Two other CMBS offerings being priced out in the market are single-loan, single-property deals.

(BAMLL Trust 2011-FSHN) A brand new rating agency has jumped into the CMBS arena issuing a pre-sale report on this deal. Kroll Bond Ratings was established by Jules Kroll to restore trust in credit ratings by establishing new standards for assessing risk and by offering accurate, clear and transparent ratings. It is accountable directly to pension fund and foundation investors that own 40% of the company, a move designed to be a built-in safeguard against conflicts of interest with loan originators.

On June 6, 2011, Bank of America made a $410 million first priority mortgage loan to Fashion Centre Mall LLC, which is controlled by Simon Property Group LP and Institutional Mall Investors LLC. The loan is backed by Fashion Centre at Pentagon City, an 820,869-square-foot super-regional mall built in 1989, anchored by Macy’s and Nordstrom, and in Arlington, VA. The loan has a 10-year term, requires payments of interest-only at a rate of 4.8675% and matures on July 1, 2021. The loan provided refinancing for a $145 million CMBS loan originated in 2001 and securitized in the LBUBS 2001-C7 transaction.

(GS 2011-ROCK MZ) This $320 million offering comes from Goldman Sachs, which originated the mezzanine financing for a pledge of 49% of the indirect equity interests in the entity that owns Rockefeller Center in Midtown Manhattan, and a pledge of 100% equity interests in the entity that owns the fee interest in 600 Fifth Ave., which is also at Rockefeller Center.

The Rockefeller Center component comprises 12 properties (10 buildings) totaling 6.6 million square feet (excluding condominium space) of Class A office, retail, and theater space.

Standard & Poor’s completed a pre-sale report on this deal listing some of the strengths and risks.
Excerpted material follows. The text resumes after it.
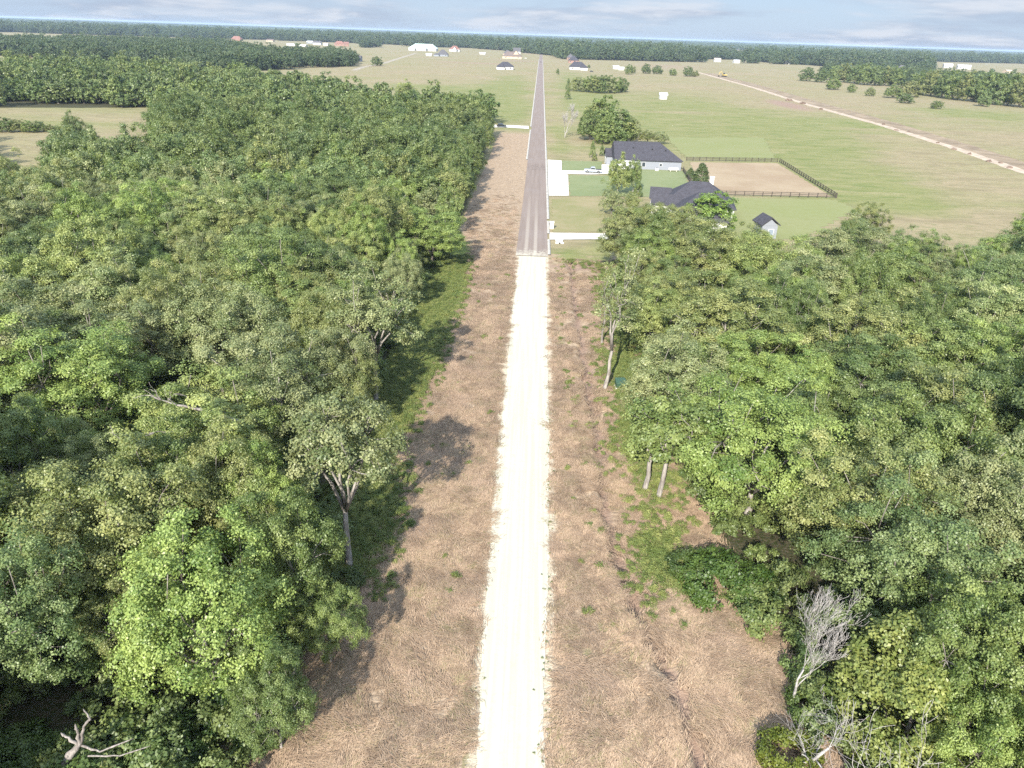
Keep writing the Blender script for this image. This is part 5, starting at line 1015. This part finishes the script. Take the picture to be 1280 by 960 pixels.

  • The sponsors retain substantial equity in the underlying properties with an appraised value of $5.35 billion and total debt of $2.005 billion, for an appraised LTV of 37.5%.
  • The underlying real estate is an institutional quality asset that is one of the most prestigious addresses in the world.
  • The property generates significant tourist traffic from on-site attractions, including the Top of the Rock observation deck, Radio City Music Hall, the skating rink, NBC’s Today Show, and the world-famous Christmas tree, which enhances the desirability of Rockefeller Center’s retail space. Although the Rainbow Room is currently closed, it was formerly one of the top restaurants in Manhattan, and it provides the sponsor with additional opportunities to improve the asset.
  • The property has a diversified rent roll with more than 400 tenants in 10 buildings.
  • The portfolio was 90.8% occupied as of the February 2011 rent roll, as calculated by Standard & Poor’s, and in each of the past six years, occupancy has not fallen below 89.7%.

Risk Considerations:

  • The transaction’s $320 million mezzanine loan is subordinate to $1.685 billion of existing senior debt that was securitized in 2005, including a $1.2 billion first mortgage and a $475 million senior mezzanine loan.
  • The mezzanine loan collateral is secured by pledges of direct and indirect equity interests in entities that own the underlying real estate. In this case, the real estate collateralizes a $1.2 billion first mortgage. In the event of default (EOD) under the first mortgage, the first mortgage lender would likely foreclose on its collateral, leaving the mezzanine borrowers with zero equity in the underlying real estate, which would likely result in a complete loss for the mezzanine lenders.
  • The mezzanine loan and the senior financing are both interest-only through maturity in 2025.
  • The property is relatively older than comparable Class A properties; nine of the 10 buildings were constructed in the 1930s. Furthermore, the property has a high cost of operations resulting from its landmark status and the significant amount of public-use space.